Task brief >> Extract exactly the run of lines starting at the line that holds "What Blender Python" and ending at the line that holds "from mathutils import Vector, Matrix", both included.

Supplied material >>
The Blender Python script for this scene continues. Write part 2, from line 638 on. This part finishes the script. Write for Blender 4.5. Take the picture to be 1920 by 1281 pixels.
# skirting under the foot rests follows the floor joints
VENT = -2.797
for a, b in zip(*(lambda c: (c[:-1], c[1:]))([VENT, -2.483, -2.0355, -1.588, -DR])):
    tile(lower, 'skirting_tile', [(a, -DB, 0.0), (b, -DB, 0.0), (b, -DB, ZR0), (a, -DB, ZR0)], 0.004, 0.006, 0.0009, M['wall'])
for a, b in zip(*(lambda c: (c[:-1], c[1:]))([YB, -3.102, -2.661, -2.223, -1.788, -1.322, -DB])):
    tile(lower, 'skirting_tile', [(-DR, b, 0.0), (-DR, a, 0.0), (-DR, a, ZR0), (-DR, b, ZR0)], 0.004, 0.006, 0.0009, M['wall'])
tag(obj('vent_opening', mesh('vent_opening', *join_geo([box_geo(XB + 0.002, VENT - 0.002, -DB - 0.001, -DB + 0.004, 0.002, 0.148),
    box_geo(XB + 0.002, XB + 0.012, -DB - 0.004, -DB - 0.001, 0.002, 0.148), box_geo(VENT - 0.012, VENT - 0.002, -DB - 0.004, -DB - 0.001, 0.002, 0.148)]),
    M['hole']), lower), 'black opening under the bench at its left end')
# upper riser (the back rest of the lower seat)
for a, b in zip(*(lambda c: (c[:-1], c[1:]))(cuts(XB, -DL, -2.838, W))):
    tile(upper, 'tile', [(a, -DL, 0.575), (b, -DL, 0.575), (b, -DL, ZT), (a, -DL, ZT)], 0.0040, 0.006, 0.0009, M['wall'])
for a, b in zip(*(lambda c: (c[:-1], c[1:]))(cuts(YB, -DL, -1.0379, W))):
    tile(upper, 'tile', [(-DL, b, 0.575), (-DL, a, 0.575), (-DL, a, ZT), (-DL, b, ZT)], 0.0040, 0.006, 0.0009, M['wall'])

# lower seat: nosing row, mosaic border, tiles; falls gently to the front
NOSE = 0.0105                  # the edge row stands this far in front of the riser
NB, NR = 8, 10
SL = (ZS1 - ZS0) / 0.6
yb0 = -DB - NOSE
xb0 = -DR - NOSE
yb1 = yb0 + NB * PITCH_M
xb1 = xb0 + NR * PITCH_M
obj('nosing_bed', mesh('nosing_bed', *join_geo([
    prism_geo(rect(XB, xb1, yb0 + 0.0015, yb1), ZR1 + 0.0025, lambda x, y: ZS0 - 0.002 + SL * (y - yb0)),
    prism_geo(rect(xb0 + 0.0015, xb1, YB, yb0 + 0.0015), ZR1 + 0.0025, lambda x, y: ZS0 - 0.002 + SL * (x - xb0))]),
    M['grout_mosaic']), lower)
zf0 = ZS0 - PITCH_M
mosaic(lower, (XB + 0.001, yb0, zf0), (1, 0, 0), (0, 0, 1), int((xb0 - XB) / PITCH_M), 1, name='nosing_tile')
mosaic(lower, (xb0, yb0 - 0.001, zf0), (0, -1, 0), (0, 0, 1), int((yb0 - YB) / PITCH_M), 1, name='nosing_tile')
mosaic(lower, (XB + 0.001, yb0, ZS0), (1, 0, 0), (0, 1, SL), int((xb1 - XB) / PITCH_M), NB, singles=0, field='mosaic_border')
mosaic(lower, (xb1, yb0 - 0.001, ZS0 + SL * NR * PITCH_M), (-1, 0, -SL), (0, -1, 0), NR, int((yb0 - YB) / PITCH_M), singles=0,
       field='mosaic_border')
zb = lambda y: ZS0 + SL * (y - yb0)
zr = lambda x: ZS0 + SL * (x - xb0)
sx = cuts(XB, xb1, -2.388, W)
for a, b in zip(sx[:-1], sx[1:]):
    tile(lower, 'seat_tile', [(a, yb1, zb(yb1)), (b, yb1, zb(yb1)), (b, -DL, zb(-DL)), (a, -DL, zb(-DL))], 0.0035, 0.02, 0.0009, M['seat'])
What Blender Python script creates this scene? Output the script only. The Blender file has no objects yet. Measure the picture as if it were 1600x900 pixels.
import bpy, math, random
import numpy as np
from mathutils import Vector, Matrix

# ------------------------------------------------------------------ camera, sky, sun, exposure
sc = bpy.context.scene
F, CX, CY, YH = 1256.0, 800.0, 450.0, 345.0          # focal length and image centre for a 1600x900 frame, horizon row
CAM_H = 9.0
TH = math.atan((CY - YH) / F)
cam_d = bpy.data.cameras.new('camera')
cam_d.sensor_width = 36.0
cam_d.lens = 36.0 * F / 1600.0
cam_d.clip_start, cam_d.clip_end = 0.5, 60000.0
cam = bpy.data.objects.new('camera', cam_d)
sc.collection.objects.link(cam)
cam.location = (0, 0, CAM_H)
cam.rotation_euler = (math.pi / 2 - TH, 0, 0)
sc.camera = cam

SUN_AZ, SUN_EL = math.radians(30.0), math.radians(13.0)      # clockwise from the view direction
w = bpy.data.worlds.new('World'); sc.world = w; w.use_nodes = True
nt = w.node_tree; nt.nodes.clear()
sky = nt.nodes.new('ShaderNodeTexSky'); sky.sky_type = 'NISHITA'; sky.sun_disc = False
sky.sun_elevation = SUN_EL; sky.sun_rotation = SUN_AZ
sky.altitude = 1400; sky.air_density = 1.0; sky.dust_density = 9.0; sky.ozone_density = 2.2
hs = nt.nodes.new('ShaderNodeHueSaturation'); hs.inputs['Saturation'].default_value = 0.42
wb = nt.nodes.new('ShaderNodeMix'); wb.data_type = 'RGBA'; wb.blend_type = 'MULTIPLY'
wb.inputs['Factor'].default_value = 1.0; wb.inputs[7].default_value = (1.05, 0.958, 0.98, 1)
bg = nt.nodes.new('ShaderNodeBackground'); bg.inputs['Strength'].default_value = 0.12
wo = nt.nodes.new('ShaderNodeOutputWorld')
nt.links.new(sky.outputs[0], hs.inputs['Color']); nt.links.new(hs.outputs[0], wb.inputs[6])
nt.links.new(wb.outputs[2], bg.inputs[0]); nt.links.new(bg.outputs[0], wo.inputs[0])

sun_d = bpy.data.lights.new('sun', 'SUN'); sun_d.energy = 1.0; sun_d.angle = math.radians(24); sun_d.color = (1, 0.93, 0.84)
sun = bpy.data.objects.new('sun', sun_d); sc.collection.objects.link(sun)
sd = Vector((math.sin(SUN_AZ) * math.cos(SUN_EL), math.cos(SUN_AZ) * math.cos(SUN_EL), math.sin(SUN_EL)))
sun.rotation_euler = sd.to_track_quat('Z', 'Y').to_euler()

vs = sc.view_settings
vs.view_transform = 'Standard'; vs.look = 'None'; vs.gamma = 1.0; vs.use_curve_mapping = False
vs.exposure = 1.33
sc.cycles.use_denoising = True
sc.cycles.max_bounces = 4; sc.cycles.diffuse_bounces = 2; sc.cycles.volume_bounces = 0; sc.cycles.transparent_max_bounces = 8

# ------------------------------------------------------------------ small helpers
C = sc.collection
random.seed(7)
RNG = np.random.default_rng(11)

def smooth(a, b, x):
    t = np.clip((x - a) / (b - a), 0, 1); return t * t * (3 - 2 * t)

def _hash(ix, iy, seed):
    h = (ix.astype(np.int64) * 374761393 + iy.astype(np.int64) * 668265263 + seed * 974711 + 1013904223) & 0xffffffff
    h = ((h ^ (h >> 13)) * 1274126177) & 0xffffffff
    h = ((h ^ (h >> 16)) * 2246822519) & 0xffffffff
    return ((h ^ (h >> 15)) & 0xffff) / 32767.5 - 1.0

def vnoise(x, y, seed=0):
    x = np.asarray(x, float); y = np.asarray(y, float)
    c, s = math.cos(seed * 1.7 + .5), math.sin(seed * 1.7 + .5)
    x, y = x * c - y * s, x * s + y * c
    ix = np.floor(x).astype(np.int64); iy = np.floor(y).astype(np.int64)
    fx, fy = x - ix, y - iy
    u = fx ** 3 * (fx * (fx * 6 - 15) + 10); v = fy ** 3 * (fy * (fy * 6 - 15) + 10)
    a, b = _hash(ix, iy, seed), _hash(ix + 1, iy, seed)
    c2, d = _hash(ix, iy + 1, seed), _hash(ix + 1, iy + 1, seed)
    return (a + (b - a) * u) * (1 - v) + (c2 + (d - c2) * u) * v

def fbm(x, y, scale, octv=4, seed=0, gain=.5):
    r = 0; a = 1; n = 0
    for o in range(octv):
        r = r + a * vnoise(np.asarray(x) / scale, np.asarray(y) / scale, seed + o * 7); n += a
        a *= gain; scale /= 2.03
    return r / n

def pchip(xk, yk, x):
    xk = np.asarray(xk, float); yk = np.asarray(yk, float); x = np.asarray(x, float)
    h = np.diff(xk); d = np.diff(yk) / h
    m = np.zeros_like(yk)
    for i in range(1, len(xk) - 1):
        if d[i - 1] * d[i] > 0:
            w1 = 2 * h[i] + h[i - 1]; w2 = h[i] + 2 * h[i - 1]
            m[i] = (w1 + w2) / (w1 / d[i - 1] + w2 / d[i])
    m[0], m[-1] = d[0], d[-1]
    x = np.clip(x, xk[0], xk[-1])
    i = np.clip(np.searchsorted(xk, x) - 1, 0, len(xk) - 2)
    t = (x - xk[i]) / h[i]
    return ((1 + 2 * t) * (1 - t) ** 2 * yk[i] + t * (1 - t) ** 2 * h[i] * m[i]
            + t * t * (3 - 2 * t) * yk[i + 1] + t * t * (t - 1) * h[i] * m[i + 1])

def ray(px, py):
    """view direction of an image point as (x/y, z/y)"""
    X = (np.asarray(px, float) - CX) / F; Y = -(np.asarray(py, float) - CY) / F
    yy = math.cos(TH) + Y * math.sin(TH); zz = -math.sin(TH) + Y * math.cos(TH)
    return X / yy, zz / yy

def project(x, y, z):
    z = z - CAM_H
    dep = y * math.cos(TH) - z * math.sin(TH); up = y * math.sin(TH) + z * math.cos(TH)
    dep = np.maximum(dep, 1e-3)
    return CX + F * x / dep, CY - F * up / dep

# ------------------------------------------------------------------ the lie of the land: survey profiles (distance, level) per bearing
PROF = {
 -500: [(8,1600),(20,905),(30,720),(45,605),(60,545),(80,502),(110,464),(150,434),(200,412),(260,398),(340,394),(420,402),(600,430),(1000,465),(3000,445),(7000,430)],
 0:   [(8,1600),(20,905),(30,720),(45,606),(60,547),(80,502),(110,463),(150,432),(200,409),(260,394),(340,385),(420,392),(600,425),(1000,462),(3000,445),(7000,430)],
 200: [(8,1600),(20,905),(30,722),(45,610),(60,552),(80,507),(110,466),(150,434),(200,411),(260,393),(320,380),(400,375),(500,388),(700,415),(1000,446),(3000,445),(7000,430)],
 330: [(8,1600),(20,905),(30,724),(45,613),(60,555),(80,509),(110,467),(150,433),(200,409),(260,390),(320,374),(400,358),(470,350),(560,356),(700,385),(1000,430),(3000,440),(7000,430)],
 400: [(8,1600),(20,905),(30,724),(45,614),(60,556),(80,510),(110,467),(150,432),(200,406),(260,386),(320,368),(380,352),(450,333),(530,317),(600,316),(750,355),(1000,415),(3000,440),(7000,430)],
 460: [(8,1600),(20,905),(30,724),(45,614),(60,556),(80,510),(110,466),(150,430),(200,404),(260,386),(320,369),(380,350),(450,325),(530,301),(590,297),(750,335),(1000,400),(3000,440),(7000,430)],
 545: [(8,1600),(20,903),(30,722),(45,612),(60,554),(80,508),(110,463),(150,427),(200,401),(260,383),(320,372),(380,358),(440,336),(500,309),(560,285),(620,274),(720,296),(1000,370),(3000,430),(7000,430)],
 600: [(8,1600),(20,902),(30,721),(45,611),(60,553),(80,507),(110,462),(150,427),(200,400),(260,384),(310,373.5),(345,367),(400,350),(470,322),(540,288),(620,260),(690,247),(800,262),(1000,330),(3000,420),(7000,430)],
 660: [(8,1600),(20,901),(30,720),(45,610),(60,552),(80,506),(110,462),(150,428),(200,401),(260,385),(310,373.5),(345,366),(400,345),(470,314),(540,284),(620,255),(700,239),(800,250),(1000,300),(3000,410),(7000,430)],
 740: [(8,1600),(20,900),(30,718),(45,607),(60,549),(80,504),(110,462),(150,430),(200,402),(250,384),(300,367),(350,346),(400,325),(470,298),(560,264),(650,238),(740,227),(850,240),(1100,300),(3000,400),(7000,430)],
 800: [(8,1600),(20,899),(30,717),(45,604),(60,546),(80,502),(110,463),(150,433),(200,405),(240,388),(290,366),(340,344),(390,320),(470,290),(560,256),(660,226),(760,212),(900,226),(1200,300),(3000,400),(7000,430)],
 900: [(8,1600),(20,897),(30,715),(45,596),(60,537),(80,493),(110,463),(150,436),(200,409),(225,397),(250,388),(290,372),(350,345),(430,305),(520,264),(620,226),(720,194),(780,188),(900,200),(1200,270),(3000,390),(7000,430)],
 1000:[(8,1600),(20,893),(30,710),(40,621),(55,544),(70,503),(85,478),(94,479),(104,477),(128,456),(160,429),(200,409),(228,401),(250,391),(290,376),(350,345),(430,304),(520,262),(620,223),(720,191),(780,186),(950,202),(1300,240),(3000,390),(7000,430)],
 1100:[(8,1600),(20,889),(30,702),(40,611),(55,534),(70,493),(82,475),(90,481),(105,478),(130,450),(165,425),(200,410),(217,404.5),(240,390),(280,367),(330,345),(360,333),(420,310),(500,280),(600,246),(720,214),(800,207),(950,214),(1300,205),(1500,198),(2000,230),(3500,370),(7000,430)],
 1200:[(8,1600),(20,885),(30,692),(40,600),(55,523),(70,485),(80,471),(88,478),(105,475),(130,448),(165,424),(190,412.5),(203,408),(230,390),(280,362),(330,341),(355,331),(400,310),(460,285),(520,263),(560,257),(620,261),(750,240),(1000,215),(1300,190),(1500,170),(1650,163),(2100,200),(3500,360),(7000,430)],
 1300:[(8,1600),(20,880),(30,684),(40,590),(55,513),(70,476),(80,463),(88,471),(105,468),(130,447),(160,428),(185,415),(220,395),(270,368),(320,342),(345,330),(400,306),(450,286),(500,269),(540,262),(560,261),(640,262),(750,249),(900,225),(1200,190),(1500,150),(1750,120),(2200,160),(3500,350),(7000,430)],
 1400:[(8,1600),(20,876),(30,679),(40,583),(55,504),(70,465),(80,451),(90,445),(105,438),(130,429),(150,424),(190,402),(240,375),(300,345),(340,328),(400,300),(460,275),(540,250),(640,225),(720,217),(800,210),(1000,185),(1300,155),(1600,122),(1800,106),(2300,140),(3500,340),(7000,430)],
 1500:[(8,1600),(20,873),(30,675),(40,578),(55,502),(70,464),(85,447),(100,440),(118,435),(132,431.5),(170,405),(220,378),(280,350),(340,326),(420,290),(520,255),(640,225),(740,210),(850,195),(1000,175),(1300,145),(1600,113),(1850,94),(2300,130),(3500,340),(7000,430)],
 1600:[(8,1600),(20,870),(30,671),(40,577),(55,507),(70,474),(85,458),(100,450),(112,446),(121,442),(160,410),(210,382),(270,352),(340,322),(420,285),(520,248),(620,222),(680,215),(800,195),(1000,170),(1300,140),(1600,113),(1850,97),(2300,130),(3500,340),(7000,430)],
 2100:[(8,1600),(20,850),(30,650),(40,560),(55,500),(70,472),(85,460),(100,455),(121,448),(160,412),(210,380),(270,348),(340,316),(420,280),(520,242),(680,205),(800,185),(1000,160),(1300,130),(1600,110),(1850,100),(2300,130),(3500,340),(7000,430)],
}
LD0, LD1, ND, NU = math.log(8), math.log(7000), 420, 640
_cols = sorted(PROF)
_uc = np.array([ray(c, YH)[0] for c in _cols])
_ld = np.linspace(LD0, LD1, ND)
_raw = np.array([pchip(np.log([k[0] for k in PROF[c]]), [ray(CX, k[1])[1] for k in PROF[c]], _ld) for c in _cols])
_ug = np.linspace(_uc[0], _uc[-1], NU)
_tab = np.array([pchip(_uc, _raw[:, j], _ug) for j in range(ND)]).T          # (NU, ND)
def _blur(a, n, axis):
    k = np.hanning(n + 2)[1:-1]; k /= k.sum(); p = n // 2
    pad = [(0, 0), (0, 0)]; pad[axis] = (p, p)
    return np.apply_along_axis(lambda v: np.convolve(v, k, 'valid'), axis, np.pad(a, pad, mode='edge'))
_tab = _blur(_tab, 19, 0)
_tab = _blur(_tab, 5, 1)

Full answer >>
What Blender Python script creates this scene? Output the script only. The Blender file has no objects yet. Measure the picture as if it were 1600x900 pixels.
import bpy, math, random
import numpy as np
from mathutils import Vector, Matrix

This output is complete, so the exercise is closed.